Shares were down 0.5% in Tuesday premarket trading.

“Today’s changes are a reflection of personal decisions by leaders who paved the way for our future success, and we owe them our gratitude,” McCarthy said in a memo to staff provided by Peloton. “I’m excited to work with Karen, [Chief Emerging Business Officer] Dion [Sanders) and Tammy in their new or expanded roles—as well as each of you—as we pivot into the growth phase of our transformation.”

In an onstage interview at the Goldman Sachs tech conference in San Francisco, on Monday afternoon, McCarthy said he’s shifted his focus away from cost-cutting and toward growing the business. “It’s not enough to just cut costs—we need to lean into growth,” he said, adding that the company has “stopped the bleeding” on supply-side challenges and other issues. McCarthy said the company expects to reach sustained positive free cash flow by the end of the June 2023 fiscal year.

McCarthy also discussed the company’s opportunity in content-only subscriptions, making it easier for people who want to use the company’s content on competitor hardware.

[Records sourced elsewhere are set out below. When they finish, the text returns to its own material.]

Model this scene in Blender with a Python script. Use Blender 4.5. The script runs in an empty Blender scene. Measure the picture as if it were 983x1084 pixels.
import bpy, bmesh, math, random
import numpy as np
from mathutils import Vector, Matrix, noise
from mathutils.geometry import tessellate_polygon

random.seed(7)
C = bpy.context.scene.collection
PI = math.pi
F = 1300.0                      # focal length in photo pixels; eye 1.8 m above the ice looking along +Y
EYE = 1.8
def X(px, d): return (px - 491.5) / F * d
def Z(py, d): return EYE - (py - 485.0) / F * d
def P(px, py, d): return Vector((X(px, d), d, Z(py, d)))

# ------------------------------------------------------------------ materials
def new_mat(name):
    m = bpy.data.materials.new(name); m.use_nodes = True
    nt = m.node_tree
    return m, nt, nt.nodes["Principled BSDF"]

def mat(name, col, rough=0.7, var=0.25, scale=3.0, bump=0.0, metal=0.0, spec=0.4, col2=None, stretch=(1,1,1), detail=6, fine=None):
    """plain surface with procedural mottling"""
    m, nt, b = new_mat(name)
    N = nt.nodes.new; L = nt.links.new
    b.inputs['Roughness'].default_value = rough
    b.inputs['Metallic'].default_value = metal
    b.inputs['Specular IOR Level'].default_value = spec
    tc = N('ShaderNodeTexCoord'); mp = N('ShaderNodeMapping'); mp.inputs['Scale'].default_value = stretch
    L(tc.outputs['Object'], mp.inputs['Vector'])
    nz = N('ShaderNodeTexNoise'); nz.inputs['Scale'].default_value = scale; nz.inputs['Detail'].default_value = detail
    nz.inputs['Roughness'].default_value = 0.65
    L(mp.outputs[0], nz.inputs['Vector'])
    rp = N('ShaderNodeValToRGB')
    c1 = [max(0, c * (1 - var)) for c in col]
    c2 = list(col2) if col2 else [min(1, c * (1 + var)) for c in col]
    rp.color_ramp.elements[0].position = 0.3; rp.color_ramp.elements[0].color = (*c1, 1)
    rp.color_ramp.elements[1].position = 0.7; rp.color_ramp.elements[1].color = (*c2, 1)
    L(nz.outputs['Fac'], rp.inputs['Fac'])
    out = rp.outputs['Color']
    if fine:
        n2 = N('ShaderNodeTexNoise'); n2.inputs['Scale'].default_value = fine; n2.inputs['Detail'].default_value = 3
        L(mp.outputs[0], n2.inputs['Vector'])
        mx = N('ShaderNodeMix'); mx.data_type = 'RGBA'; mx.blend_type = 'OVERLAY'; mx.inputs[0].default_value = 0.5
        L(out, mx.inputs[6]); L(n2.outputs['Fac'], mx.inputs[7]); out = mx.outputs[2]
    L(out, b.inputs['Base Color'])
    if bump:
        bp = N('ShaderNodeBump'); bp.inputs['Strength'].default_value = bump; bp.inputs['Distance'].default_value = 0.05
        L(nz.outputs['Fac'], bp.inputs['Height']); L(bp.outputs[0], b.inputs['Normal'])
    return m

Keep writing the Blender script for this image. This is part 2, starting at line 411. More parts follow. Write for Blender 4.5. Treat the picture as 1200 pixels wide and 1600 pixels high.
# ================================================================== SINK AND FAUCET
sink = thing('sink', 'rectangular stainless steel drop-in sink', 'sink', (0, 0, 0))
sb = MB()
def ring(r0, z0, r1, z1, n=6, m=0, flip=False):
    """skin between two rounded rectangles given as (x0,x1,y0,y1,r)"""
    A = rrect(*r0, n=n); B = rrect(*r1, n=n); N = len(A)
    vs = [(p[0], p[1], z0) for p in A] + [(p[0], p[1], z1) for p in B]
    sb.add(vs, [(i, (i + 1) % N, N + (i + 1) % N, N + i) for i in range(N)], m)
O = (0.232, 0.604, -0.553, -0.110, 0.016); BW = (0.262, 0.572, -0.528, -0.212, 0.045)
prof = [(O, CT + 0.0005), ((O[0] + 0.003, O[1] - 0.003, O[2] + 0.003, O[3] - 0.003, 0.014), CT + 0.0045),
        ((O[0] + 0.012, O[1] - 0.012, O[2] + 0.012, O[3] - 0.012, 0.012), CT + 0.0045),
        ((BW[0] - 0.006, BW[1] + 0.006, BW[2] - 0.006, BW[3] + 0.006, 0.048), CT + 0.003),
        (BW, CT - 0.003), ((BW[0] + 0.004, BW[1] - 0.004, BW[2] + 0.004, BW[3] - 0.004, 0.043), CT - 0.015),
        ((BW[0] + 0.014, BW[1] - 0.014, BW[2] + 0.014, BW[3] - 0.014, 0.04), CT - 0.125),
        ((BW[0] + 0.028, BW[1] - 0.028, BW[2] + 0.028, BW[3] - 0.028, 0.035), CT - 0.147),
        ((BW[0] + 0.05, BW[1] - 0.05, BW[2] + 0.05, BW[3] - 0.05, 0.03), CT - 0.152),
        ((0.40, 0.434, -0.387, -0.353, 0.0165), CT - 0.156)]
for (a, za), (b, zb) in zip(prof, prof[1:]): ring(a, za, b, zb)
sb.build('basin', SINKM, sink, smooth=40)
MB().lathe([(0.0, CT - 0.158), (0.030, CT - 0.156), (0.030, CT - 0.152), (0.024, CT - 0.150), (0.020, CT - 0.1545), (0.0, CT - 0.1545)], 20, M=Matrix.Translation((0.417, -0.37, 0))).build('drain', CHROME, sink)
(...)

He says Peloton had historically not pushed that use case, but that there is opportunity to win more market share for the content—at high margins—by encouraging owners of competitive fitness hardware to use Peloton’s content to exercise.

McCarthy also said the company is looking to expand the company’s distribution through more retail outlets—including physical stores—in addition to a recently announced deal to sell hardware and accessories on Amazon (AMZN).

McCarthy also made clear that he isn’t going to stay in his current role for too long. “I came out of retirement to fix it, and when I fix it, I’ll go back into retirement,” he said.